- DATA LINES:
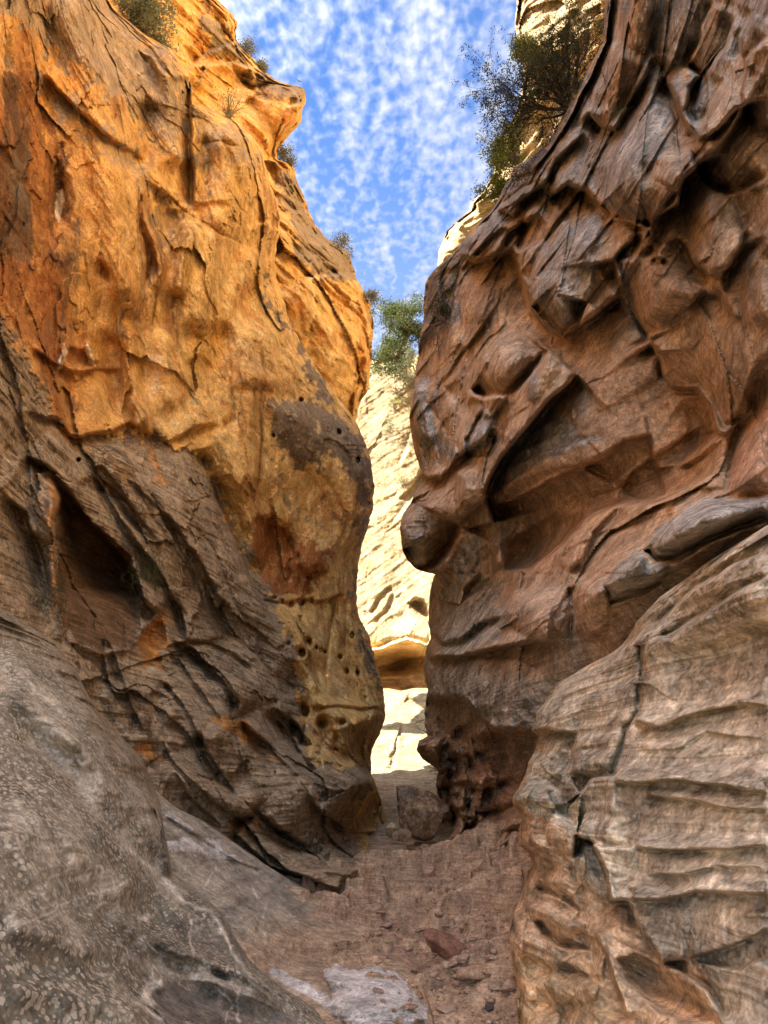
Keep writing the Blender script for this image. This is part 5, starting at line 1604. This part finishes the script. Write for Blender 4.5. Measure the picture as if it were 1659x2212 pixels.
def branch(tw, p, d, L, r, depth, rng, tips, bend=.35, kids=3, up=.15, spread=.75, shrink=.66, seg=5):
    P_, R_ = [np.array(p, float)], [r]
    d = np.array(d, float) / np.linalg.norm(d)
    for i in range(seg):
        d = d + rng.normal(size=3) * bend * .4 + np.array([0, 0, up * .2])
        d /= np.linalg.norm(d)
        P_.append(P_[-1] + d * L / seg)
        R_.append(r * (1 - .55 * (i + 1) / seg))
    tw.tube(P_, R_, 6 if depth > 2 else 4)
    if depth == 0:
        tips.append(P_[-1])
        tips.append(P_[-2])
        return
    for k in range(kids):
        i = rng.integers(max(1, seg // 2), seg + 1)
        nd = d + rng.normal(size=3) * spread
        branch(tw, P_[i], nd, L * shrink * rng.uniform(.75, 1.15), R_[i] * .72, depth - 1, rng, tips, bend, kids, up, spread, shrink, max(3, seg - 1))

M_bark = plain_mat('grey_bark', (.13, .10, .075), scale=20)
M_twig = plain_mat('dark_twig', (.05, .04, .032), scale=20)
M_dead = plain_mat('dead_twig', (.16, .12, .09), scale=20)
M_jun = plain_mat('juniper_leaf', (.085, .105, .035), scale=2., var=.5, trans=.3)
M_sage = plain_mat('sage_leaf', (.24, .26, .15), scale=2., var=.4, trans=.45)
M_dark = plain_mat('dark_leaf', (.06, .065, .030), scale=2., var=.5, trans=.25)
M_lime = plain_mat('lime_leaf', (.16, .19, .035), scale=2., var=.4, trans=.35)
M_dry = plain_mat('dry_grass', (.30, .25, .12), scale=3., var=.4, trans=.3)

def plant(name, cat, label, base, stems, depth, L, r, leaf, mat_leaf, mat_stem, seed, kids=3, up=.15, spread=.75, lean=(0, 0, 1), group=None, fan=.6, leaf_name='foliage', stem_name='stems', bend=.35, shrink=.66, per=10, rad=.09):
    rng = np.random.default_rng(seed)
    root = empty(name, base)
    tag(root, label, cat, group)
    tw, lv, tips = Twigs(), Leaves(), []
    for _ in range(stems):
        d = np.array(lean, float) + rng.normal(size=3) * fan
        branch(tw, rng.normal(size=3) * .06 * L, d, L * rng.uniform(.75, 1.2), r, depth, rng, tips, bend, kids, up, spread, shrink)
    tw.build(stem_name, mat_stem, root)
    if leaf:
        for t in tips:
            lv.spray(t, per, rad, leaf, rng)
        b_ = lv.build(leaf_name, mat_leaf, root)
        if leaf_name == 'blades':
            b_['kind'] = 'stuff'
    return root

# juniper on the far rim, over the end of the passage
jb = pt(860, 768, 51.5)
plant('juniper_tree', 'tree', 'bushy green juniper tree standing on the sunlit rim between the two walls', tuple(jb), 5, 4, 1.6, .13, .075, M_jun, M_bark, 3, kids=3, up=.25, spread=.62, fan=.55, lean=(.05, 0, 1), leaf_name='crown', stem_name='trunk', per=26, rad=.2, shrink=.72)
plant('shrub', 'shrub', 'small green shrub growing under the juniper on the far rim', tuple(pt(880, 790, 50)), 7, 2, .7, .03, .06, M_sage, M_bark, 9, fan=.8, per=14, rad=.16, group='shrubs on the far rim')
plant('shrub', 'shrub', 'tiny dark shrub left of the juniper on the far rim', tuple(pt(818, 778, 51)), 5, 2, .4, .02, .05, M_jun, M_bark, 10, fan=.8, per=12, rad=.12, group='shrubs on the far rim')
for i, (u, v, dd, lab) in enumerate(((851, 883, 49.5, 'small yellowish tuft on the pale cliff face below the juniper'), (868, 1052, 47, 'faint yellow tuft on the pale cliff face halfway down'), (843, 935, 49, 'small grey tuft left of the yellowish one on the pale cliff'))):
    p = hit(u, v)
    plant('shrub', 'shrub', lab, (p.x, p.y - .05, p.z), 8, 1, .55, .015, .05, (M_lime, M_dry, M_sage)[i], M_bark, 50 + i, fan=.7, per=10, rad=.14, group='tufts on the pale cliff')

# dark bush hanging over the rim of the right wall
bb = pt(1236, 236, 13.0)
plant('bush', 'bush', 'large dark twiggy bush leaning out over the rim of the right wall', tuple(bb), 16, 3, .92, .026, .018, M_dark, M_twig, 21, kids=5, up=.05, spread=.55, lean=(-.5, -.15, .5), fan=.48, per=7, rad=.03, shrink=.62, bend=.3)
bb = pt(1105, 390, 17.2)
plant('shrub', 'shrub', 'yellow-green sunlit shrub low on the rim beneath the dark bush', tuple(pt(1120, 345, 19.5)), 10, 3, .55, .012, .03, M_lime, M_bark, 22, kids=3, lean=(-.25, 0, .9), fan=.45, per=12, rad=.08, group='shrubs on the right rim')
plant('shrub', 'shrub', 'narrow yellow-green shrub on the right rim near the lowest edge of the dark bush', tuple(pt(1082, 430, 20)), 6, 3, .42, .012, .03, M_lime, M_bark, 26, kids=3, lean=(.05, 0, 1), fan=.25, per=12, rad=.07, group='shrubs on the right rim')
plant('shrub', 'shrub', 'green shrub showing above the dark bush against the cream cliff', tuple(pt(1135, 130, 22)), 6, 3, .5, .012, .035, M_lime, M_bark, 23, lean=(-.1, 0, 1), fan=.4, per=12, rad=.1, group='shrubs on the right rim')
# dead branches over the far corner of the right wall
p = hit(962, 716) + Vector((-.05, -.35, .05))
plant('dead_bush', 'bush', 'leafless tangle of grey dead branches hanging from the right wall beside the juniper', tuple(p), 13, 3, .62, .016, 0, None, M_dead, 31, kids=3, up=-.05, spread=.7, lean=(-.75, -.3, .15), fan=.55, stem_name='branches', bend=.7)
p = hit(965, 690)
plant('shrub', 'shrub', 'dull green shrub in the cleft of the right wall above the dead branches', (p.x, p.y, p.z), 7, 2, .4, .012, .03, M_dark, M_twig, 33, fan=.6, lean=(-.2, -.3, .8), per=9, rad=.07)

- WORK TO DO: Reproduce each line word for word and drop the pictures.

- SOLVED PROBLEM:
Keep writing the Blender script for this image. This is part 5, starting at line 1604. This part finishes the script. Write for Blender 4.5. Measure the picture as if it were 1659x2212 pixels.
def branch(tw, p, d, L, r, depth, rng, tips, bend=.35, kids=3, up=.15, spread=.75, shrink=.66, seg=5):
    P_, R_ = [np.array(p, float)], [r]
    d = np.array(d, float) / np.linalg.norm(d)
    for i in range(seg):
        d = d + rng.normal(size=3) * bend * .4 + np.array([0, 0, up * .2])
        d /= np.linalg.norm(d)
        P_.append(P_[-1] + d * L / seg)
        R_.append(r * (1 - .55 * (i + 1) / seg))
    tw.tube(P_, R_, 6 if depth > 2 else 4)
    if depth == 0:
        tips.append(P_[-1])
        tips.append(P_[-2])
        return
    for k in range(kids):
        i = rng.integers(max(1, seg // 2), seg + 1)
        nd = d + rng.normal(size=3) * spread
        branch(tw, P_[i], nd, L * shrink * rng.uniform(.75, 1.15), R_[i] * .72, depth - 1, rng, tips, bend, kids, up, spread, shrink, max(3, seg - 1))

M_bark = plain_mat('grey_bark', (.13, .10, .075), scale=20)
M_twig = plain_mat('dark_twig', (.05, .04, .032), scale=20)
M_dead = plain_mat('dead_twig', (.16, .12, .09), scale=20)
M_jun = plain_mat('juniper_leaf', (.085, .105, .035), scale=2., var=.5, trans=.3)
M_sage = plain_mat('sage_leaf', (.24, .26, .15), scale=2., var=.4, trans=.45)
M_dark = plain_mat('dark_leaf', (.06, .065, .030), scale=2., var=.5, trans=.25)
M_lime = plain_mat('lime_leaf', (.16, .19, .035), scale=2., var=.4, trans=.35)
M_dry = plain_mat('dry_grass', (.30, .25, .12), scale=3., var=.4, trans=.3)

def plant(name, cat, label, base, stems, depth, L, r, leaf, mat_leaf, mat_stem, seed, kids=3, up=.15, spread=.75, lean=(0, 0, 1), group=None, fan=.6, leaf_name='foliage', stem_name='stems', bend=.35, shrink=.66, per=10, rad=.09):
    rng = np.random.default_rng(seed)
    root = empty(name, base)
    tag(root, label, cat, group)
    tw, lv, tips = Twigs(), Leaves(), []
    for _ in range(stems):
        d = np.array(lean, float) + rng.normal(size=3) * fan
        branch(tw, rng.normal(size=3) * .06 * L, d, L * rng.uniform(.75, 1.2), r, depth, rng, tips, bend, kids, up, spread, shrink)
    tw.build(stem_name, mat_stem, root)
    if leaf:
        for t in tips:
            lv.spray(t, per, rad, leaf, rng)
        b_ = lv.build(leaf_name, mat_leaf, root)
        if leaf_name == 'blades':
            b_['kind'] = 'stuff'
    return root

# juniper on the far rim, over the end of the passage
jb = pt(860, 768, 51.5)
plant('juniper_tree', 'tree', 'bushy green juniper tree standing on the sunlit rim between the two walls', tuple(jb), 5, 4, 1.6, .13, .075, M_jun, M_bark, 3, kids=3, up=.25, spread=.62, fan=.55, lean=(.05, 0, 1), leaf_name='crown', stem_name='trunk', per=26, rad=.2, shrink=.72)
plant('shrub', 'shrub', 'small green shrub growing under the juniper on the far rim', tuple(pt(880, 790, 50)), 7, 2, .7, .03, .06, M_sage, M_bark, 9, fan=.8, per=14, rad=.16, group='shrubs on the far rim')
plant('shrub', 'shrub', 'tiny dark shrub left of the juniper on the far rim', tuple(pt(818, 778, 51)), 5, 2, .4, .02, .05, M_jun, M_bark, 10, fan=.8, per=12, rad=.12, group='shrubs on the far rim')
for i, (u, v, dd, lab) in enumerate(((851, 883, 49.5, 'small yellowish tuft on the pale cliff face below the juniper'), (868, 1052, 47, 'faint yellow tuft on the pale cliff face halfway down'), (843, 935, 49, 'small grey tuft left of the yellowish one on the pale cliff'))):
    p = hit(u, v)
    plant('shrub', 'shrub', lab, (p.x, p.y - .05, p.z), 8, 1, .55, .015, .05, (M_lime, M_dry, M_sage)[i], M_bark, 50 + i, fan=.7, per=10, rad=.14, group='tufts on the pale cliff')

# dark bush hanging over the rim of the right wall
bb = pt(1236, 236, 13.0)
plant('bush', 'bush', 'large dark twiggy bush leaning out over the rim of the right wall', tuple(bb), 16, 3, .92, .026, .018, M_dark, M_twig, 21, kids=5, up=.05, spread=.55, lean=(-.5, -.15, .5), fan=.48, per=7, rad=.03, shrink=.62, bend=.3)
bb = pt(1105, 390, 17.2)
plant('shrub', 'shrub', 'yellow-green sunlit shrub low on the rim beneath the dark bush', tuple(pt(1120, 345, 19.5)), 10, 3, .55, .012, .03, M_lime, M_bark, 22, kids=3, lean=(-.25, 0, .9), fan=.45, per=12, rad=.08, group='shrubs on the right rim')
plant('shrub', 'shrub', 'narrow yellow-green shrub on the right rim near the lowest edge of the dark bush', tuple(pt(1082, 430, 20)), 6, 3, .42, .012, .03, M_lime, M_bark, 26, kids=3, lean=(.05, 0, 1), fan=.25, per=12, rad=.07, group='shrubs on the right rim')
plant('shrub', 'shrub', 'green shrub showing above the dark bush against the cream cliff', tuple(pt(1135, 130, 22)), 6, 3, .5, .012, .035, M_lime, M_bark, 23, lean=(-.1, 0, 1), fan=.4, per=12, rad=.1, group='shrubs on the right rim')
# dead branches over the far corner of the right wall
p = hit(962, 716) + Vector((-.05, -.35, .05))
plant('dead_bush', 'bush', 'leafless tangle of grey dead branches hanging from the right wall beside the juniper', tuple(p), 13, 3, .62, .016, 0, None, M_dead, 31, kids=3, up=-.05, spread=.7, lean=(-.75, -.3, .15), fan=.55, stem_name='branches', bend=.7)
p = hit(965, 690)
plant('shrub', 'shrub', 'dull green shrub in the cleft of the right wall above the dead branches', (p.x, p.y, p.z), 7, 2, .4, .012, .03, M_dark, M_twig, 33, fan=.6, lean=(-.2, -.3, .8), per=9, rad=.07)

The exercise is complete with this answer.